Wednesday, November 19, 2008

Yes We Can!














Photo: www.time.com
On November 4, 2008 we cast our vote for change! And what a refreshing surprise; the majority of our nation also felt it was long overdue. I cried with relief, triumph, renewed hope in America, as President-elect Barack Obama delivered the following words:

"This election had many firsts and many stories that will be told for generations. But one that's on my mind tonight is about a woman who cast her ballot in Atlanta. She's a lot like the millions of others who stood in line to make their voice heard in this election except for one thing – Ann Nixon Cooper is 106 years old.

She was born just a generation past slavery; a time when there were no cars on the road or planes in the sky; when someone like her couldn't vote for two reasons – because she was a woman and because of the color of her skin.

And tonight, I think about all that she's seen throughout her century in America – the heartache and the hope; the struggle and the progress; the times we were told that we can't, and the people who pressed on with that American creed: Yes we can.

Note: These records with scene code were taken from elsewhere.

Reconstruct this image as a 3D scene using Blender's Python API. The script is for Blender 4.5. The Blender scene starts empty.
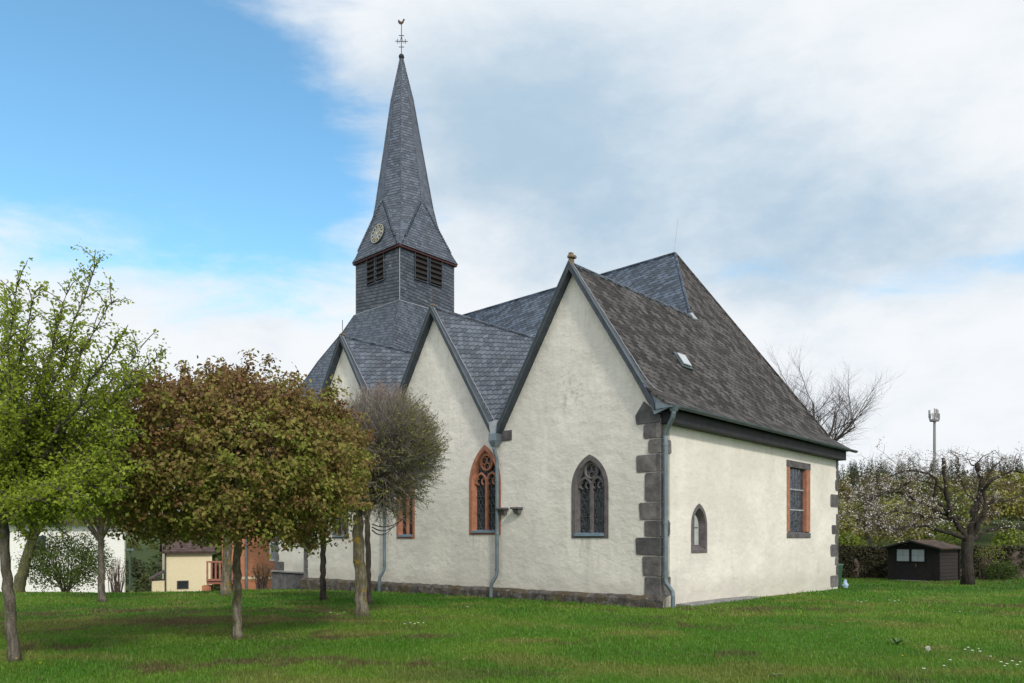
import bpy, bmesh, math, random
import numpy as np
from mathutils import Vector, Matrix

rnd = random.Random(7)
rng = np.random.default_rng(7)
R = math.radians
scene = bpy.context.scene
COL = scene.collection

# ------------------------------------------------------------------ camera
FPX = 740.0            # focal length in pixels of the 1024 wide picture
EYE = 1.65
cam_d = bpy.data.cameras.new("camera")
cam = bpy.data.objects.new("camera", cam_d)
COL.objects.link(cam)
cam.location = (0, 0, EYE)
cam.rotation_euler = (R(90), 0, 0)
cam_d.sensor_width = 36
cam_d.lens = 36 * FPX / 1024
cam_d.shift_y = (537 - 341.5) / 1024
cam_d.clip_start = 0.1
cam_d.clip_end = 6000
scene.camera = cam

# ------------------------------------------------------------------ exposure
scene.view_settings.view_transform = 'Standard'
scene.view_settings.look = 'None'
scene.view_settings.gamma = 1
scene.view_settings.use_curve_mapping = False
scene.view_settings.exposure = 0.0
scene.cycles.max_bounces = 6
scene.cycles.transparent_max_bounces = 8

# ------------------------------------------------------------------ sun
SUN_EL = R(38)
sun_dir = Vector((0.42 * math.cos(SUN_EL), -0.907 * math.cos(SUN_EL), math.sin(SUN_EL)))
sl = bpy.data.lights.new("sun", 'SUN')
sl.energy = 2.35
sl.angle = R(6)
sl.color = (1.0, 0.92, 0.79)
so = bpy.data.objects.new("sun", sl)
COL.objects.link(so)
so.rotation_euler = sun_dir.to_track_quat('Z', 'Y').to_euler()


class NT:
    """small helper to write node trees"""
    def __init__(s, tree):
        s.t = tree
        s.n = tree.nodes
        s.l = tree.links

    def new(s, typ, **kw):
        n = s.n.new(typ)
        for k, v in kw.items():
            setattr(n, k, v)
        return n

    def put(s, sock, v):
        if hasattr(v, 'is_output') or isinstance(v, bpy.types.NodeSocket):
            s.l.new(v, sock)
        else:
            sock.default_value = v

    def math(s, op, a, b=0.0, c=0.0, clamp=False):
        n = s.new('ShaderNodeMath', operation=op, use_clamp=clamp)
        s.put(n.inputs[0], a); s.put(n.inputs[1], b); s.put(n.inputs[2], c)
        return n.outputs[0]

    def mix(s, f, a, b, blend='MIX'):
        n = s.new('ShaderNodeMix', data_type='RGBA', blend_type=blend)
        s.put(n.inputs[0], f)
        s.put(n.inputs[6], a if not isinstance(a, tuple) else (*a[:3], 1))
        s.put(n.inputs[7], b if not isinstance(b, tuple) else (*b[:3], 1))
        return n.outputs[2]

    def ramp(s, f, stops, interp='LINEAR'):
        n = s.new('ShaderNodeValToRGB')
        n.color_ramp.interpolation = interp
        e = n.color_ramp.elements
        while len(e) < len(stops):
            e.new(0.5)
        for i, (p, c) in enumerate(stops):
            e[i].position = p
            e[i].color = (*c, 1) if isinstance(c, tuple) else (c, c, c, 1)
        s.put(n.inputs[0], f)
        return n.outputs[0]

    def smooth(s, v, lo, hi):
        n = s.new('ShaderNodeMapRange', interpolation_type='SMOOTHSTEP')
        s.put(n.inputs[0], v)
        n.inputs[1].default_value = lo; n.inputs[2].default_value = hi
        return n.outputs[0]

    def noise(s, vec, scale, detail=4, rough=0.55, dist=0.0):
        n = s.new('ShaderNodeTexNoise')
        if vec is not None:
            s.l.new(vec, n.inputs['Vector'])
        n.inputs['Scale'].default_value = scale
        n.inputs['Detail'].default_value = detail
        n.inputs['Roughness'].default_value = rough
        n.inputs['Distortion'].default_value = dist
        return n.outputs['Fac']

    def mapping(s, vec, scale=(1, 1, 1), rot=(0, 0, 0), loc=(0, 0, 0)):
        n = s.new('ShaderNodeMapping')
        s.l.new(vec, n.inputs[0])
        n.inputs['Scale'].default_value = scale
        n.inputs['Rotation'].default_value = rot
        n.inputs['Location'].default_value = loc
        return n.outputs[0]


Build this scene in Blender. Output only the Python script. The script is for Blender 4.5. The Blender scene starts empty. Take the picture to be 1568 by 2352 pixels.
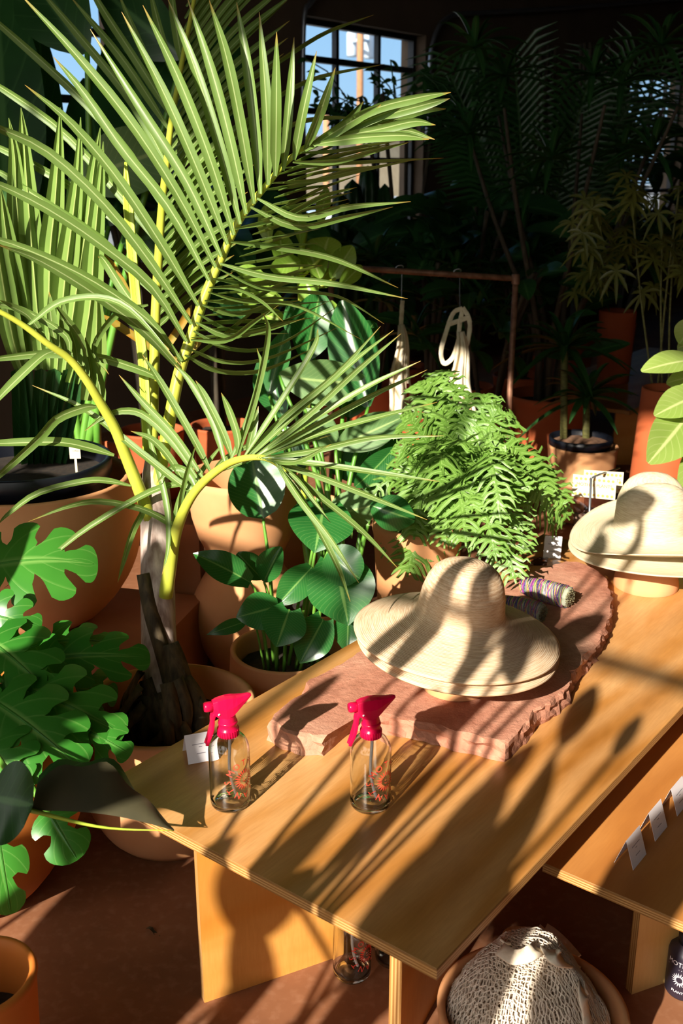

At a time when women's voices were silenced and their hopes dismissed, she lived to see them stand up and speak out and reach for the ballot. Yes we can.

When there was despair in the dust bowl and depression across the land, she saw a nation conquer fear itself with a New Deal, new jobs and a new sense of common purpose. Yes we can.

When the bombs fell on our harbor and tyranny threatened the world, she was there to witness a generation rise to greatness and a democracy was saved. Yes we can.

She was there for the buses in Montgomery, the hoses in Birmingham, a bridge in Selma, and a preacher from Atlanta who told a people that "We Shall Overcome." Yes we can.

A man touched down on the moon, a wall came down in Berlin, a world was connected by our own science and imagination. And this year, in this election, she touched her finger to a screen, and cast her vote, because after 106 years in America, through the best of times and the darkest of hours, she knows how America can change. Yes we can." (The transcript of his entire speech can be found on ABC News, or watched on Youtube.)

Barack Obama will be our 44th President, and even as McCain's loyal followers "booed" Obama's name, McCain encouraged them to support our new President in making the changes necessary to encourage our future as a United States. The first African-American President...we have come SO far, and I am once again proud to call myself an American.

The radio is still talking about the masses of people, weeping with joy, across the globe, at America's choice for change. My hope is that this decision will send a clear message to the other parts of the world that we are fed-up with greedy politicians, that most of us are displeased with Bush's Administration and that he is simply not an accurate representation of the American people.

For myself and many of my family and friends, this landslide was not only the harbinger of change in America, but a demonstration of the evolution of humanity. We are not the ignorant "American bullies" that we have been represented as, and maybe now, this will begin the new age of consciousness so that we can get on the road to recovery with our foreign neighbors and begin establishing peace and respectful communication across the globe!